### What to produce
Return only the lines between the line holding "Keep writing the" and the line holding "0.5), tm, bevel=0.001)", the two boundary lines included, exactly as they appear.

===

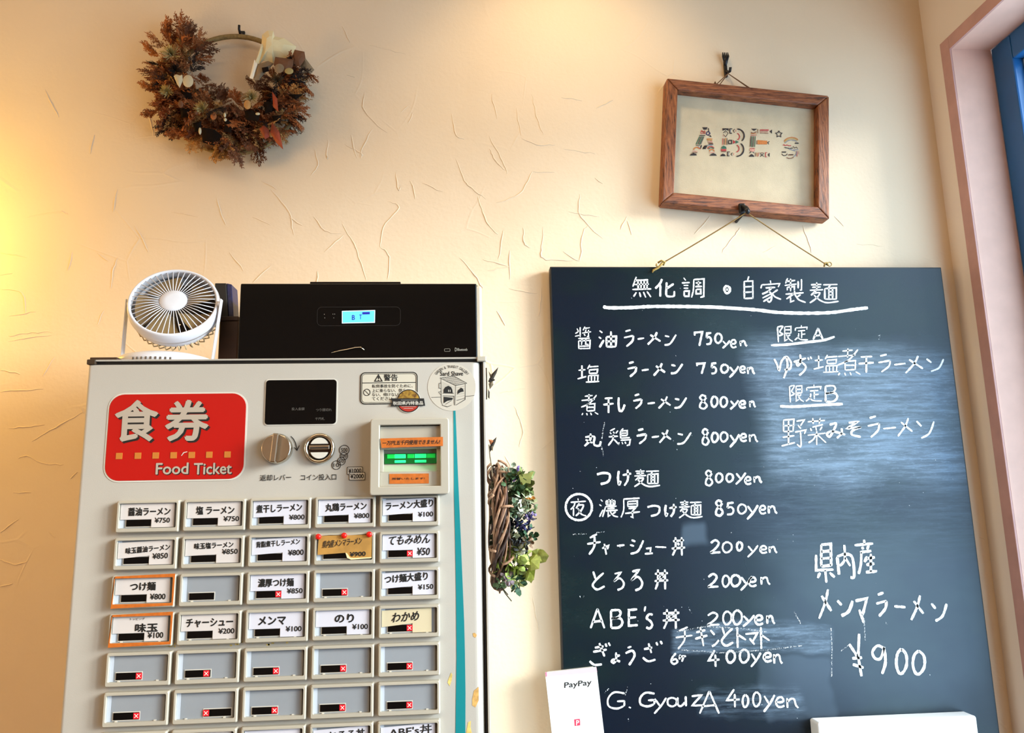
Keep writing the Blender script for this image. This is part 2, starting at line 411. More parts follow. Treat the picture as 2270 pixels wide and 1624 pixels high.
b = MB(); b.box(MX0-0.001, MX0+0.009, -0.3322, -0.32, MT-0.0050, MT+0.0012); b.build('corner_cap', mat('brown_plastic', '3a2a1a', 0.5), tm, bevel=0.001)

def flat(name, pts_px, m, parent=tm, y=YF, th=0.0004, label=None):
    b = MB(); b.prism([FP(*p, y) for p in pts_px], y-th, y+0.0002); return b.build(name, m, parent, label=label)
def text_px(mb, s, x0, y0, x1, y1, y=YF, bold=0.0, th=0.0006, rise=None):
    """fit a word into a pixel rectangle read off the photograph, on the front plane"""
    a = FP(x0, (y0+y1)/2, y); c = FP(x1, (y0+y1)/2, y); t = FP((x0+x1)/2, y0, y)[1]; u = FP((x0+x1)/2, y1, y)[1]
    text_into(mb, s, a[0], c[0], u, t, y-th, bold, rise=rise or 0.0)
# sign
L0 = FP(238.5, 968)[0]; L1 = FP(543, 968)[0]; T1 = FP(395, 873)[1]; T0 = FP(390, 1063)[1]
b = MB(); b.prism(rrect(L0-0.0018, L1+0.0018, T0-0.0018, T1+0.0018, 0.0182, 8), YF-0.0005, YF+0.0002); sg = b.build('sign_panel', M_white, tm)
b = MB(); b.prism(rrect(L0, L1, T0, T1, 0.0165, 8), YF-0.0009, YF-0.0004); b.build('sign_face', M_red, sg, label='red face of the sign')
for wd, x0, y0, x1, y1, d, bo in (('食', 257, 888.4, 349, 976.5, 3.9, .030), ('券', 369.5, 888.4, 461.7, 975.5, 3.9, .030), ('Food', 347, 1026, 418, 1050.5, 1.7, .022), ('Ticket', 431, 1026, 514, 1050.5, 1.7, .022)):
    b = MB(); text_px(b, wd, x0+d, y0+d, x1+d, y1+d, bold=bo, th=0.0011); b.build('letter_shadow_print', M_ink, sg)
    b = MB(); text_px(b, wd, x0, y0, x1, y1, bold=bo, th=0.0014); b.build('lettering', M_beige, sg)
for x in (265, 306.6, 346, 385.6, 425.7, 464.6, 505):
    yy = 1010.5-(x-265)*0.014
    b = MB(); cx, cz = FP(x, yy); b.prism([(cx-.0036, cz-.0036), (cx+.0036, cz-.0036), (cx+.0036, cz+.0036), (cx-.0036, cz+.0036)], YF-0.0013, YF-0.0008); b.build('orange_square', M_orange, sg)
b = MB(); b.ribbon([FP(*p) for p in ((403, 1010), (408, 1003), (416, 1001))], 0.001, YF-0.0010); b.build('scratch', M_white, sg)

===

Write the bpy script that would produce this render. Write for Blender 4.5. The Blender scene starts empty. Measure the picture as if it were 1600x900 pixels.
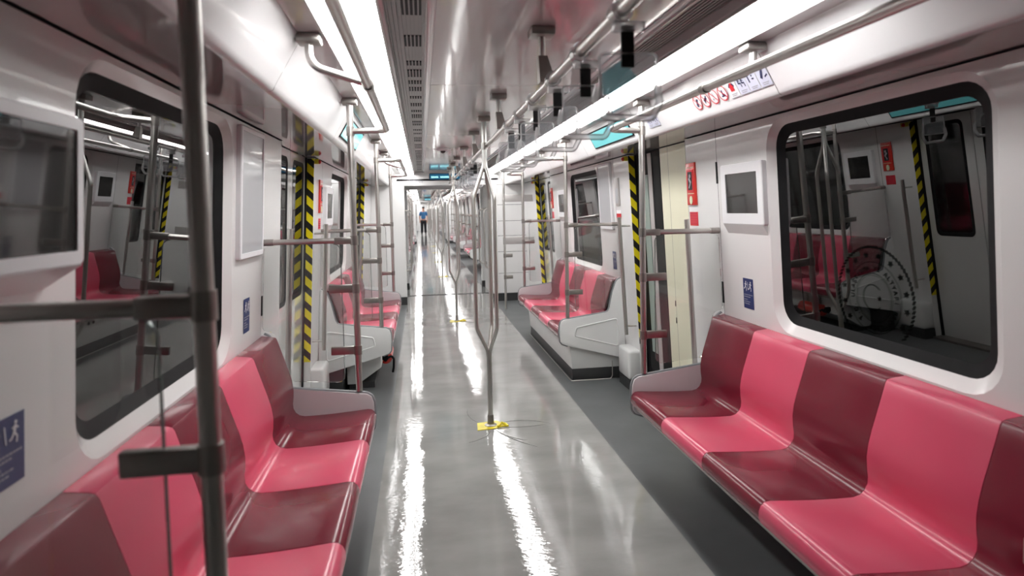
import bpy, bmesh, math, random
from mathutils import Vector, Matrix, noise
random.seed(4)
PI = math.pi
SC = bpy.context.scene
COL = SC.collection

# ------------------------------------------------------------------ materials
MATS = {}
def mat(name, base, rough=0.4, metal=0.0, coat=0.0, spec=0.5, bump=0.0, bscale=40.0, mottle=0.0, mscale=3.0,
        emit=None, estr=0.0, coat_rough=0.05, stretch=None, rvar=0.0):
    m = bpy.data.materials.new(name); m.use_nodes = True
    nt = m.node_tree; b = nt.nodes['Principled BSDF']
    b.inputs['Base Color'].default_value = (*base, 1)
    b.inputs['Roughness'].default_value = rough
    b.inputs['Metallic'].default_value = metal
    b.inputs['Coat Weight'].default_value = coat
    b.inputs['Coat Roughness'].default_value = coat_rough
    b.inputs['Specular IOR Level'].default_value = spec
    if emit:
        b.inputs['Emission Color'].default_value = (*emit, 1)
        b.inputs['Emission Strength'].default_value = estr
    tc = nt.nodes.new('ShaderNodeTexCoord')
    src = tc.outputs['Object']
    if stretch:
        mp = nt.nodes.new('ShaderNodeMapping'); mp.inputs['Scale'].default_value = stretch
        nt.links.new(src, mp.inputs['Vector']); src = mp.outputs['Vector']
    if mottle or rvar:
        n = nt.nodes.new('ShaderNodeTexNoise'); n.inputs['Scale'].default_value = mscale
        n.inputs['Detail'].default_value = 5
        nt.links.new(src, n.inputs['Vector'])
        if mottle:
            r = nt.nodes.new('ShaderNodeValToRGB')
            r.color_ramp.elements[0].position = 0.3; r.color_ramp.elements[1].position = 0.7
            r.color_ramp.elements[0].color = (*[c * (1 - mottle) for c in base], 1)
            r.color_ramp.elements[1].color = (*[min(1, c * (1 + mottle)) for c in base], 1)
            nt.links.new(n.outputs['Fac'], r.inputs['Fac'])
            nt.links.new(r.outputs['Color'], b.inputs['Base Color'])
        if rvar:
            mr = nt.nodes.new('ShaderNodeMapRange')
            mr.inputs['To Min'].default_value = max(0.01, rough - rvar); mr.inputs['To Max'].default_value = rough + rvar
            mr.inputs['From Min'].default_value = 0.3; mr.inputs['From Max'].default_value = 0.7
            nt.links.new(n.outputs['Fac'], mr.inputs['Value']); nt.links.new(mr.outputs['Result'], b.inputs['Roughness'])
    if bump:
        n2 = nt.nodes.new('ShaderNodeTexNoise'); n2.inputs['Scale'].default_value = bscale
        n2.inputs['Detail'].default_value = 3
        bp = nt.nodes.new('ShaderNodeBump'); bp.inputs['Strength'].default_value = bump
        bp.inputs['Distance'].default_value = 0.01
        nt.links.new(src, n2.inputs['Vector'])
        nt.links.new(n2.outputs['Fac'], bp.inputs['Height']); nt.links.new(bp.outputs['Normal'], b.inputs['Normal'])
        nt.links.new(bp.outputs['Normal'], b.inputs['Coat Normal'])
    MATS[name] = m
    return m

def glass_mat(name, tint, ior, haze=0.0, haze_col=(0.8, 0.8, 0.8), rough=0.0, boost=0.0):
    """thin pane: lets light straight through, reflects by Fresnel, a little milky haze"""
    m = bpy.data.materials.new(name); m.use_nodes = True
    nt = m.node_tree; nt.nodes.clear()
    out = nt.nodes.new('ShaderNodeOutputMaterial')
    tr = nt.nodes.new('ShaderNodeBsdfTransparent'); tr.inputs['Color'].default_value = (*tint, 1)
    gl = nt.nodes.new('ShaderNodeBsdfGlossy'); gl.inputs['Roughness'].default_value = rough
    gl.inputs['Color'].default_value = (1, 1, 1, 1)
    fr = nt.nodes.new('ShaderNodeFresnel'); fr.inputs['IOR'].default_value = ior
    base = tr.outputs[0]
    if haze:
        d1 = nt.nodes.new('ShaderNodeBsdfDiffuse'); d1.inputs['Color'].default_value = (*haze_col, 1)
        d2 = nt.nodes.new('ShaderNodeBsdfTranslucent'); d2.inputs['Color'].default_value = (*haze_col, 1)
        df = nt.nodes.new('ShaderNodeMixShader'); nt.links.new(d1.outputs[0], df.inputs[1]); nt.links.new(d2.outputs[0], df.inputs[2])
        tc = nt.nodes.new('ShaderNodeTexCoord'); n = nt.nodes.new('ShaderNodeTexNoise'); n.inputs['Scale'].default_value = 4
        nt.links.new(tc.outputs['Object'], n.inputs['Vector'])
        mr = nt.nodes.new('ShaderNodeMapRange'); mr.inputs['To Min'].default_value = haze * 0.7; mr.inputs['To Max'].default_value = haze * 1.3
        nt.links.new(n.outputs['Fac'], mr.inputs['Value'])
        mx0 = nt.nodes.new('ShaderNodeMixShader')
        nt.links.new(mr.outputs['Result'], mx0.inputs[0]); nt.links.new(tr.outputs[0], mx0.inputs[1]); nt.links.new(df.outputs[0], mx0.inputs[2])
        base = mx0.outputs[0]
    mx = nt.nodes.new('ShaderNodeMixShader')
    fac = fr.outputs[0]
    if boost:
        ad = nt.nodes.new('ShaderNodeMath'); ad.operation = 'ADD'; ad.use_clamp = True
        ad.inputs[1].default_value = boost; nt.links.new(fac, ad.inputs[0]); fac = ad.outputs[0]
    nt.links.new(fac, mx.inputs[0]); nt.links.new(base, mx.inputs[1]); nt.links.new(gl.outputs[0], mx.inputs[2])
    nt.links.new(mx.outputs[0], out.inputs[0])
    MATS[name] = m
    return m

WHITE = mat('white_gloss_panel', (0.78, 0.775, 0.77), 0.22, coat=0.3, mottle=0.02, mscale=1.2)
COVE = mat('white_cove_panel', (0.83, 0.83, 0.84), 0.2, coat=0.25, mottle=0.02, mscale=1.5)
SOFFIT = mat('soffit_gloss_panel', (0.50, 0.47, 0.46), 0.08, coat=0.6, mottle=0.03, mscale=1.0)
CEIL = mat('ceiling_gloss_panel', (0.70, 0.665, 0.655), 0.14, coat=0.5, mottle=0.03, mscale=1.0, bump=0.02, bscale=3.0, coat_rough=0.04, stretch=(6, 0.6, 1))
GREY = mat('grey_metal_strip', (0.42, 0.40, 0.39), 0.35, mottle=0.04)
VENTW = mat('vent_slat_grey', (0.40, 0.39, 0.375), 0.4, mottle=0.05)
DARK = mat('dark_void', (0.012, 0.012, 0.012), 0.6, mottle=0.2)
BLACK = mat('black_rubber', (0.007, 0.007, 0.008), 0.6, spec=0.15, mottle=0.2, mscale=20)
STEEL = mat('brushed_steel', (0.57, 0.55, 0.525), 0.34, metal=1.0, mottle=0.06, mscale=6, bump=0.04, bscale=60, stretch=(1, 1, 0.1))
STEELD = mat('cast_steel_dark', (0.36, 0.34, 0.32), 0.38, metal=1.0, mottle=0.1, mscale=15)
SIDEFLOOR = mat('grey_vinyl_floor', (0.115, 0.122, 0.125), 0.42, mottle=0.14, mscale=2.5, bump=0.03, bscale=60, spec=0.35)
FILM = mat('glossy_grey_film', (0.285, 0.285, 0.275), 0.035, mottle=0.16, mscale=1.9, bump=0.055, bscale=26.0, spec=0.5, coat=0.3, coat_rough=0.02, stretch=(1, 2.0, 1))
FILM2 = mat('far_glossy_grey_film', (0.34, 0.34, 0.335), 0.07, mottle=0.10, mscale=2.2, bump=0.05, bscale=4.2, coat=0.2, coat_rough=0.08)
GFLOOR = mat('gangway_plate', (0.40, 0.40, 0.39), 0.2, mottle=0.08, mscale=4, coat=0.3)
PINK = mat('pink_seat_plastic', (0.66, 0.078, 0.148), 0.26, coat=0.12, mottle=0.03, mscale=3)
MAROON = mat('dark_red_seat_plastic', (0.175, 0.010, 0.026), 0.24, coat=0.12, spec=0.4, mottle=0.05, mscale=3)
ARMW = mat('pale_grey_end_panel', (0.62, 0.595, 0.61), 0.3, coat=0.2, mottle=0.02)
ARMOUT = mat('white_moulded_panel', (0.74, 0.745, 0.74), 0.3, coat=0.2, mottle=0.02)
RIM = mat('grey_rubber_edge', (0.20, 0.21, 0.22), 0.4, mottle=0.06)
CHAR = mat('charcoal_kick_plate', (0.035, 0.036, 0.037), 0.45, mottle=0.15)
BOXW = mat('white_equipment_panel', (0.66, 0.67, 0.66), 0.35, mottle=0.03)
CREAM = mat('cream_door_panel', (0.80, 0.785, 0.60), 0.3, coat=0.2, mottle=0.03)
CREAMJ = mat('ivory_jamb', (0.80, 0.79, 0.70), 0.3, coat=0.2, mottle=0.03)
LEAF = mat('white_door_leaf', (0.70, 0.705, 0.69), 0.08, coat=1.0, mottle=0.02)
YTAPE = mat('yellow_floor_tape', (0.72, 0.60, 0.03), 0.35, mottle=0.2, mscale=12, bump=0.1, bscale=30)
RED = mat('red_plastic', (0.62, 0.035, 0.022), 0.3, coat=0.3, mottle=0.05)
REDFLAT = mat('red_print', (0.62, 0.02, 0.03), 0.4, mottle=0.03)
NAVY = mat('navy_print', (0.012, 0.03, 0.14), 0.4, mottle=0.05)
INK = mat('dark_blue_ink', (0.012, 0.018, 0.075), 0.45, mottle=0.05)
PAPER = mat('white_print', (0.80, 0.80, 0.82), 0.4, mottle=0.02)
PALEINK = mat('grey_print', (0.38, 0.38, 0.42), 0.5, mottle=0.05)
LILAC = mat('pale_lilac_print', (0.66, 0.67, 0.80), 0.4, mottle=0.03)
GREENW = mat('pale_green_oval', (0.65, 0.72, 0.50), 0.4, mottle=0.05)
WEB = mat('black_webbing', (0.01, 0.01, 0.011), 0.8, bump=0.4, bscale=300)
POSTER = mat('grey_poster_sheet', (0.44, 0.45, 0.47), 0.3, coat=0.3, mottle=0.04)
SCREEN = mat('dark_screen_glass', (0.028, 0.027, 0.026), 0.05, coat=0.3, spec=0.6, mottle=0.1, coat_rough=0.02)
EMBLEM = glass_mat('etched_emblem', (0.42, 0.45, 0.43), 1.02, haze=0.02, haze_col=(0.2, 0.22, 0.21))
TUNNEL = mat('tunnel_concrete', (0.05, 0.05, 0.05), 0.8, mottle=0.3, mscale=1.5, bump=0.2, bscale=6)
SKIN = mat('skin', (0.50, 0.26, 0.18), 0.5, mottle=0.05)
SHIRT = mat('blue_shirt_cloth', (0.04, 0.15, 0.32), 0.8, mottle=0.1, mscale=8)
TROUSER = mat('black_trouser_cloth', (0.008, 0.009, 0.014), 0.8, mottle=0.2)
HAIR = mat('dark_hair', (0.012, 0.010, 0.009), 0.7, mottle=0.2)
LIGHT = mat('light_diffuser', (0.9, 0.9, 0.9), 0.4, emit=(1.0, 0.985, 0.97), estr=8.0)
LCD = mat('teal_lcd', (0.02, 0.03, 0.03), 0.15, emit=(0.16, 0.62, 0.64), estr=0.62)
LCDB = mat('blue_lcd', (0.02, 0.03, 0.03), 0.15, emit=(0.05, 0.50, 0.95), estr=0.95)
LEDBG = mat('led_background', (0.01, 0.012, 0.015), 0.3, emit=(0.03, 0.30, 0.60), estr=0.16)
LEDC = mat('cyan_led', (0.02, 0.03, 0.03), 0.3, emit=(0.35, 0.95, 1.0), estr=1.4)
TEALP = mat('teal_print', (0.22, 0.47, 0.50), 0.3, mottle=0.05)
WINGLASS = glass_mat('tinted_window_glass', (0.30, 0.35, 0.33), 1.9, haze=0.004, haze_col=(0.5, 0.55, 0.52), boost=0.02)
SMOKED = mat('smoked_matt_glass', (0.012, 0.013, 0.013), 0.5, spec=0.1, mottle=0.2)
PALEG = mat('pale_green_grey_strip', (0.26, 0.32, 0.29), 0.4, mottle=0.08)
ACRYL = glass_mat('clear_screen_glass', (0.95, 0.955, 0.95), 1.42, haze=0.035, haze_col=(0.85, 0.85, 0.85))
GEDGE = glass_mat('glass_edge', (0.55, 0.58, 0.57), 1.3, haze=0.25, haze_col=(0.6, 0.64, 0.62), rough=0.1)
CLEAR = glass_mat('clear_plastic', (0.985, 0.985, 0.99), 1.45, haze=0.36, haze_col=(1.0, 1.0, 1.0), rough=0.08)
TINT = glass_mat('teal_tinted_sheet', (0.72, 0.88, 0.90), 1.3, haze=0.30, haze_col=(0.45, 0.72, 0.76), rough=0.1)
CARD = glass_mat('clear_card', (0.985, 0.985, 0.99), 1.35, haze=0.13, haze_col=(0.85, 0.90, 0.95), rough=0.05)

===

### Written solution
Keep writing the Blender script for this image. This is part 2, starting at line 411. More parts follow. Treat the picture as 2270 pixels wide and 1624 pixels high.
b = MB(); b.box(MX0-0.001, MX0+0.009, -0.3322, -0.32, MT-0.0050, MT+0.0012); b.build('corner_cap', mat('brown_plastic', '3a2a1a', 0.5), tm, bevel=0.001)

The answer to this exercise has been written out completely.